:: GIVEN EXERCISE ::
Your task is to write out the complete listing exactly as it is shown.

── PROVIDED DATA ──

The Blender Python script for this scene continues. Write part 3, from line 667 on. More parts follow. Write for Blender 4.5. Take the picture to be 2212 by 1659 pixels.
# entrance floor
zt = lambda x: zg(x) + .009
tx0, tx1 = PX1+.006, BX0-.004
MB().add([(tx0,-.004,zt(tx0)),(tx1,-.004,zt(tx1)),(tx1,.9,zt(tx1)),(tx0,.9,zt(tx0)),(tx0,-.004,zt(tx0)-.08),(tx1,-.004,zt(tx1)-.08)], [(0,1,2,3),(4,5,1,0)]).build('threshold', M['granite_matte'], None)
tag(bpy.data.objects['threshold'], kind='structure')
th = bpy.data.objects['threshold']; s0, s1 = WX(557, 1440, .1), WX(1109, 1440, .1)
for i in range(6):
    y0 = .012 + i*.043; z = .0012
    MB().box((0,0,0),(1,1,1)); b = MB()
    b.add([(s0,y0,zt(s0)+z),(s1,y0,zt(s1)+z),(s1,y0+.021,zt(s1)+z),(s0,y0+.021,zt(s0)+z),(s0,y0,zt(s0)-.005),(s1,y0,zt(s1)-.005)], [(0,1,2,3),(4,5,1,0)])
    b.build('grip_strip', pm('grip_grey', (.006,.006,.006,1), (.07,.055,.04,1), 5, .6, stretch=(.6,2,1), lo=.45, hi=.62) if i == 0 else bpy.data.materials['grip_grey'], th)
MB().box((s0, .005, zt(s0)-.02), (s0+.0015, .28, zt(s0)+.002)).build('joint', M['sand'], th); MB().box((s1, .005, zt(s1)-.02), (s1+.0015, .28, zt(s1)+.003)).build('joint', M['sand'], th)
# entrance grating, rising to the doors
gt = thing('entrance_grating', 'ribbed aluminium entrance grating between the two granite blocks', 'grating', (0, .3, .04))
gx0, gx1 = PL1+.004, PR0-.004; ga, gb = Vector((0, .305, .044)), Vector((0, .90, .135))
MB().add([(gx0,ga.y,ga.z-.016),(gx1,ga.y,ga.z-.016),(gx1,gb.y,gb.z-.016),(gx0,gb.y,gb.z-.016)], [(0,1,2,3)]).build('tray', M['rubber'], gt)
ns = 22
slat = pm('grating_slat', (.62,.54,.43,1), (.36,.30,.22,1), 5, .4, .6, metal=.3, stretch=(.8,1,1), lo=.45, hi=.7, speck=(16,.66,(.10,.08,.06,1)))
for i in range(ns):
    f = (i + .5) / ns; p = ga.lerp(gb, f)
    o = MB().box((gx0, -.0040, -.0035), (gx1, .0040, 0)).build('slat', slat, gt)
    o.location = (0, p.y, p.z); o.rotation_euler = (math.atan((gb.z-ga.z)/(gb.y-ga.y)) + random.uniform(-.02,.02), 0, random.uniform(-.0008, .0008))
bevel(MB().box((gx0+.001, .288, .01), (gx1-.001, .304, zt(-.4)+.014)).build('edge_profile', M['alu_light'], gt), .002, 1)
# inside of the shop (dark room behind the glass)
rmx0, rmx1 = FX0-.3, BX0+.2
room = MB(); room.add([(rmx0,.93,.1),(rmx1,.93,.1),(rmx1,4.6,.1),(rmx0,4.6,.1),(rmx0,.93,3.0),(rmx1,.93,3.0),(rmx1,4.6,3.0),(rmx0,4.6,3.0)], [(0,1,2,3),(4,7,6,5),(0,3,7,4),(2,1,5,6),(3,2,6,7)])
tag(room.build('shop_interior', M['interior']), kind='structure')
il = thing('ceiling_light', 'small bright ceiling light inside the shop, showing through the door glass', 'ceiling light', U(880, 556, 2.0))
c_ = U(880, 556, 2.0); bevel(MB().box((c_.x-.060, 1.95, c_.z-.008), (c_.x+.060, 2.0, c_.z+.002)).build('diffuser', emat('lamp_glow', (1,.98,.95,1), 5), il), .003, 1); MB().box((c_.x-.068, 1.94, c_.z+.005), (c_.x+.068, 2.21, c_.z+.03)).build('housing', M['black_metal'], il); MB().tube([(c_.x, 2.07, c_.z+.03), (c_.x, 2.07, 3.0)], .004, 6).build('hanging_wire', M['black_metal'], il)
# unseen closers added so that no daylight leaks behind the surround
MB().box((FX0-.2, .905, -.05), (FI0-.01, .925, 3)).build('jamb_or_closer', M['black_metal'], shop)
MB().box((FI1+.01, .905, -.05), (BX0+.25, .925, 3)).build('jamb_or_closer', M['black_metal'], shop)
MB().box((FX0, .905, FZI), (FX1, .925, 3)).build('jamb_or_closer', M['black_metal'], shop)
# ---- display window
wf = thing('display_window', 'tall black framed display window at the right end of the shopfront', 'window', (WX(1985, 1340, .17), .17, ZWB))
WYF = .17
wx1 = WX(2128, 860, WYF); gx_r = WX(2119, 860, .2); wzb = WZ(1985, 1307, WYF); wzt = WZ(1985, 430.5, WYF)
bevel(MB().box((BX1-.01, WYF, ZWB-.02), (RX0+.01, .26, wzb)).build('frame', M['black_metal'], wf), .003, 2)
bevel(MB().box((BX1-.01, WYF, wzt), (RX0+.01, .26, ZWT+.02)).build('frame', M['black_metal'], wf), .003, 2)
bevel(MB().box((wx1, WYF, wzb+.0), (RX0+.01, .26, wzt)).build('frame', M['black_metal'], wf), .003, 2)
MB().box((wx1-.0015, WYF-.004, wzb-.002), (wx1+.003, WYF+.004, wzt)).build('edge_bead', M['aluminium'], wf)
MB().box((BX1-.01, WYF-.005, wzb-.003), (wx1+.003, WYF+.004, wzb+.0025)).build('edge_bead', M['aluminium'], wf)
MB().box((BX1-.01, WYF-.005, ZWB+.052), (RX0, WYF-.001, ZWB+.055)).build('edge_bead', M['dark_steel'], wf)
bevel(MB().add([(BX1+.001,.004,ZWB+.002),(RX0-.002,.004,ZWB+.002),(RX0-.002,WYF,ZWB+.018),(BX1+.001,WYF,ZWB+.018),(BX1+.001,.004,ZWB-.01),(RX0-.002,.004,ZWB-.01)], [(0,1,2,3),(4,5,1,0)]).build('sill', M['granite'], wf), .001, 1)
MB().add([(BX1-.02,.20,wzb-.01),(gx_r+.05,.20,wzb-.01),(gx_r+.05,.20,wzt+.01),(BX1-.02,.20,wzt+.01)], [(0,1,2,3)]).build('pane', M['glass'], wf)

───

:: FINISHED TASK ::
The Blender Python script for this scene continues. Write part 3, from line 667 on. More parts follow. Write for Blender 4.5. Take the picture to be 2212 by 1659 pixels.
# entrance floor
zt = lambda x: zg(x) + .009
tx0, tx1 = PX1+.006, BX0-.004
MB().add([(tx0,-.004,zt(tx0)),(tx1,-.004,zt(tx1)),(tx1,.9,zt(tx1)),(tx0,.9,zt(tx0)),(tx0,-.004,zt(tx0)-.08),(tx1,-.004,zt(tx1)-.08)], [(0,1,2,3),(4,5,1,0)]).build('threshold', M['granite_matte'], None)
tag(bpy.data.objects['threshold'], kind='structure')
th = bpy.data.objects['threshold']; s0, s1 = WX(557, 1440, .1), WX(1109, 1440, .1)
for i in range(6):
    y0 = .012 + i*.043; z = .0012
    MB().box((0,0,0),(1,1,1)); b = MB()
    b.add([(s0,y0,zt(s0)+z),(s1,y0,zt(s1)+z),(s1,y0+.021,zt(s1)+z),(s0,y0+.021,zt(s0)+z),(s0,y0,zt(s0)-.005),(s1,y0,zt(s1)-.005)], [(0,1,2,3),(4,5,1,0)])
    b.build('grip_strip', pm('grip_grey', (.006,.006,.006,1), (.07,.055,.04,1), 5, .6, stretch=(.6,2,1), lo=.45, hi=.62) if i == 0 else bpy.data.materials['grip_grey'], th)
MB().box((s0, .005, zt(s0)-.02), (s0+.0015, .28, zt(s0)+.002)).build('joint', M['sand'], th); MB().box((s1, .005, zt(s1)-.02), (s1+.0015, .28, zt(s1)+.003)).build('joint', M['sand'], th)
# entrance grating, rising to the doors
gt = thing('entrance_grating', 'ribbed aluminium entrance grating between the two granite blocks', 'grating', (0, .3, .04))
gx0, gx1 = PL1+.004, PR0-.004; ga, gb = Vector((0, .305, .044)), Vector((0, .90, .135))
MB().add([(gx0,ga.y,ga.z-.016),(gx1,ga.y,ga.z-.016),(gx1,gb.y,gb.z-.016),(gx0,gb.y,gb.z-.016)], [(0,1,2,3)]).build('tray', M['rubber'], gt)
ns = 22
slat = pm('grating_slat', (.62,.54,.43,1), (.36,.30,.22,1), 5, .4, .6, metal=.3, stretch=(.8,1,1), lo=.45, hi=.7, speck=(16,.66,(.10,.08,.06,1)))
for i in range(ns):
    f = (i + .5) / ns; p = ga.lerp(gb, f)
    o = MB().box((gx0, -.0040, -.0035), (gx1, .0040, 0)).build('slat', slat, gt)
    o.location = (0, p.y, p.z); o.rotation_euler = (math.atan((gb.z-ga.z)/(gb.y-ga.y)) + random.uniform(-.02,.02), 0, random.uniform(-.0008, .0008))
bevel(MB().box((gx0+.001, .288, .01), (gx1-.001, .304, zt(-.4)+.014)).build('edge_profile', M['alu_light'], gt), .002, 1)
# inside of the shop (dark room behind the glass)
rmx0, rmx1 = FX0-.3, BX0+.2
room = MB(); room.add([(rmx0,.93,.1),(rmx1,.93,.1),(rmx1,4.6,.1),(rmx0,4.6,.1),(rmx0,.93,3.0),(rmx1,.93,3.0),(rmx1,4.6,3.0),(rmx0,4.6,3.0)], [(0,1,2,3),(4,7,6,5),(0,3,7,4),(2,1,5,6),(3,2,6,7)])
tag(room.build('shop_interior', M['interior']), kind='structure')
il = thing('ceiling_light', 'small bright ceiling light inside the shop, showing through the door glass', 'ceiling light', U(880, 556, 2.0))
c_ = U(880, 556, 2.0); bevel(MB().box((c_.x-.060, 1.95, c_.z-.008), (c_.x+.060, 2.0, c_.z+.002)).build('diffuser', emat('lamp_glow', (1,.98,.95,1), 5), il), .003, 1); MB().box((c_.x-.068, 1.94, c_.z+.005), (c_.x+.068, 2.21, c_.z+.03)).build('housing', M['black_metal'], il); MB().tube([(c_.x, 2.07, c_.z+.03), (c_.x, 2.07, 3.0)], .004, 6).build('hanging_wire', M['black_metal'], il)
# unseen closers added so that no daylight leaks behind the surround
MB().box((FX0-.2, .905, -.05), (FI0-.01, .925, 3)).build('jamb_or_closer', M['black_metal'], shop)
MB().box((FI1+.01, .905, -.05), (BX0+.25, .925, 3)).build('jamb_or_closer', M['black_metal'], shop)
MB().box((FX0, .905, FZI), (FX1, .925, 3)).build('jamb_or_closer', M['black_metal'], shop)
# ---- display window
wf = thing('display_window', 'tall black framed display window at the right end of the shopfront', 'window', (WX(1985, 1340, .17), .17, ZWB))
WYF = .17
wx1 = WX(2128, 860, WYF); gx_r = WX(2119, 860, .2); wzb = WZ(1985, 1307, WYF); wzt = WZ(1985, 430.5, WYF)
bevel(MB().box((BX1-.01, WYF, ZWB-.02), (RX0+.01, .26, wzb)).build('frame', M['black_metal'], wf), .003, 2)
bevel(MB().box((BX1-.01, WYF, wzt), (RX0+.01, .26, ZWT+.02)).build('frame', M['black_metal'], wf), .003, 2)
bevel(MB().box((wx1, WYF, wzb+.0), (RX0+.01, .26, wzt)).build('frame', M['black_metal'], wf), .003, 2)
MB().box((wx1-.0015, WYF-.004, wzb-.002), (wx1+.003, WYF+.004, wzt)).build('edge_bead', M['aluminium'], wf)
MB().box((BX1-.01, WYF-.005, wzb-.003), (wx1+.003, WYF+.004, wzb+.0025)).build('edge_bead', M['aluminium'], wf)
MB().box((BX1-.01, WYF-.005, ZWB+.052), (RX0, WYF-.001, ZWB+.055)).build('edge_bead', M['dark_steel'], wf)
bevel(MB().add([(BX1+.001,.004,ZWB+.002),(RX0-.002,.004,ZWB+.002),(RX0-.002,WYF,ZWB+.018),(BX1+.001,WYF,ZWB+.018),(BX1+.001,.004,ZWB-.01),(RX0-.002,.004,ZWB-.01)], [(0,1,2,3),(4,5,1,0)]).build('sill', M['granite'], wf), .001, 1)
MB().add([(BX1-.02,.20,wzb-.01),(gx_r+.05,.20,wzb-.01),(gx_r+.05,.20,wzt+.01),(BX1-.02,.20,wzt+.01)], [(0,1,2,3)]).build('pane', M['glass'], wf)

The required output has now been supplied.